Dari keempat bentuk instrumen ekonomi tersebut diatas. Jasa lingkungan dan label ramah lingkungan masih diperdebatkan posisinya apakah bagian dari instrumen ekonomi atau bukan. Beberapa kalangan berpendapat bahwa instrumen ekonomi, sebagaimana teori-teori yang disebutkan diatas hanya terdiri atas pajak, deposit refund system, treadable permit, dan subsidi, sisanya adalah praktek ekonomi yang diberi label ramah lingkungan.
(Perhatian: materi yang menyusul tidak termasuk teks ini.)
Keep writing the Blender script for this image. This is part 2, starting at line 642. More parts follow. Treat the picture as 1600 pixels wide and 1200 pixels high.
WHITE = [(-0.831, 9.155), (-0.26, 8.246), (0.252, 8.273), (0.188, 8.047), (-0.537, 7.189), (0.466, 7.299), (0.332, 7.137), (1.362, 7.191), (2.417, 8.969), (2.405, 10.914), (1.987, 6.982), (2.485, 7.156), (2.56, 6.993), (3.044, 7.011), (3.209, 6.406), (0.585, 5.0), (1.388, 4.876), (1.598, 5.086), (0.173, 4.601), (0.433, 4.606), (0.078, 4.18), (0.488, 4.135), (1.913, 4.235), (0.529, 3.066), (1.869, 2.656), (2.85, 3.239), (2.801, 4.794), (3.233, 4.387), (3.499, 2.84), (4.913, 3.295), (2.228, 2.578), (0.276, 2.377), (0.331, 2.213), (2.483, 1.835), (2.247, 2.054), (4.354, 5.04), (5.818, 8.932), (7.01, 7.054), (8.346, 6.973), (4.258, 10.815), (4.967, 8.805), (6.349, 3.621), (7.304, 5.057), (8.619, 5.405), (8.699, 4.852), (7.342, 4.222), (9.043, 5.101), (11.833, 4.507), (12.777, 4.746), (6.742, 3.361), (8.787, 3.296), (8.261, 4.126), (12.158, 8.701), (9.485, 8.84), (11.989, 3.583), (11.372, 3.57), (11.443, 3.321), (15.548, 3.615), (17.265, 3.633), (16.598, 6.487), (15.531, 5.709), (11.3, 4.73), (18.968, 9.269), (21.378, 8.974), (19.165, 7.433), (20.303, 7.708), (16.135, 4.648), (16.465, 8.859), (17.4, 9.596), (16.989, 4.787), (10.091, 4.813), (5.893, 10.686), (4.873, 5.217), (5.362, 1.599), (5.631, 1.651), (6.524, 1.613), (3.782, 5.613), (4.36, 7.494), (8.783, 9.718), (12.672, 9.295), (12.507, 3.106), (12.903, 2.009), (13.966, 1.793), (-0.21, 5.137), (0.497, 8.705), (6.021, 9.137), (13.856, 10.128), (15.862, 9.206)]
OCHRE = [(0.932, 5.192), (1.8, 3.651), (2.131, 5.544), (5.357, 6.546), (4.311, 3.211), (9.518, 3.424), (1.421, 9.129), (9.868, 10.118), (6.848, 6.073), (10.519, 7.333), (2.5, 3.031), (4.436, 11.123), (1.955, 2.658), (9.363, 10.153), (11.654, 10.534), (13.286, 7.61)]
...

Di luar perdebatan yang terjadi, dari sudut pandang penaatan hukum yang tujuannya adalah diterapkannya persyaratan lingkungan oleh para pemangku kepentingan, instrument ekonomi memiliki peran yang signifikan.     

KESIMPULAN
1.      Penerapan prinsip pencemar membayar tidak hanya berarti bahwa pencemar membayar biaya atau ganti rugi atas kerusakan yang ditimbulkan, tetapi juga pengeluaran biaya yang digunakan untuk mencegah adanya kerusakan/pencemaran tersebut.
2.      Instrumen ekonomi, termasuk penerapan prinsip pencemar membayar, menempati posisi strategis dalam penaatan hukum lingkungan, tetapi penerapan instrumen ini mensyaratkan beberapa hal, yaitu :
a.       Dukungan pemerintah melalui pembentukan peraturan pelaksana
b.      Mekanisme dan penentuan organisasi pelaksana yang jelas
c.       Sosialisasi yang baik mengenai bentuk-bentuk instrument ekonomi
Ketiga hal ini hanya bisa didapat jika paradigma pembangunan berkelanjutan tidak hanya menjadi slogan, melainkan telah menjadi arus utama dalam pengambilan keputusan. Hal paling mendesak yang harus dilakukan adalah menetapkan Peraturan Pemerintah mengenai Instrumen ekonomi. Ditetapkannya Peraturan Pemerintah mengenai Instrumen Ekonomi ini dapat memberikan panduan bagi penerapan instrument ekonomi di Indonesia.